In advance of the long weekend, Weiner posted a photo on Instagram modeling her swimsuit. “I know we are inching—slowly! toward the idea that you don’t have to be a size zero, or a teenager, to look good/be allowed on the beach,” she wrote. Yet so many women dread putting on bathing suits, she says. The more “non-supermodel” bodies we see, the less likely we are to criticize our own looks, she added.

“We all need to be the change we want to see in the world,” Weiner wrote, “And so, this weekend, I hope you’ll consider being the woman that women and girls in YOUR life see in a swimsuit.”

Weiner took the message to Facebook Live. “I want this to be a smorgasbord of positivity!” she told viewers.

Women are already responding to her challenge. “Never in my wildest [dreams] did I think I would purposely post a bathing suit pic. But you’re right. My body is mine. It made a damn good attempt at a half marathon. It bore three children. My husband loves it. It could be sooooo much better, but it is real,” said one commenter.

“As a person who was teased for her size and weight as a child I want to teach my daughter that beauty comes in all shapes and sizes,” said another commenter.

 

Weiner has been outspoken in discussing the many issues women face.
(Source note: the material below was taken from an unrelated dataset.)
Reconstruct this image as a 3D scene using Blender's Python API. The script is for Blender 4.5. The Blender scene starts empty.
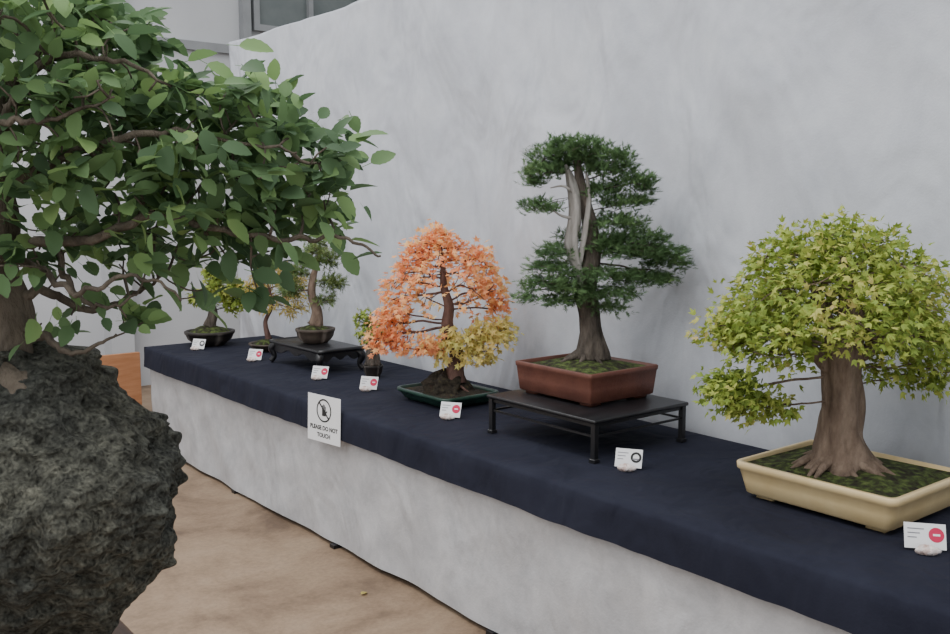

She published an op-ed in the New York Times in January dissecting harsh beauty standards for women. “The truth, as any woman can tell you, is that there’s no place, no profession, nowhere that a woman’s looks don’t matter,” she said, referencing the criticism Carrie Fisher faced about her weight in the latest Star Wars film.

This week she made a video for People Magazine urging moms everywhere to free themselves “from the critics who think it is our job to look forever 21,” in response to the New York Times piece criticizing “mom hair.”

And in “The Snobs and Me,” she wrote about the double standards of “literary” for male and female writers.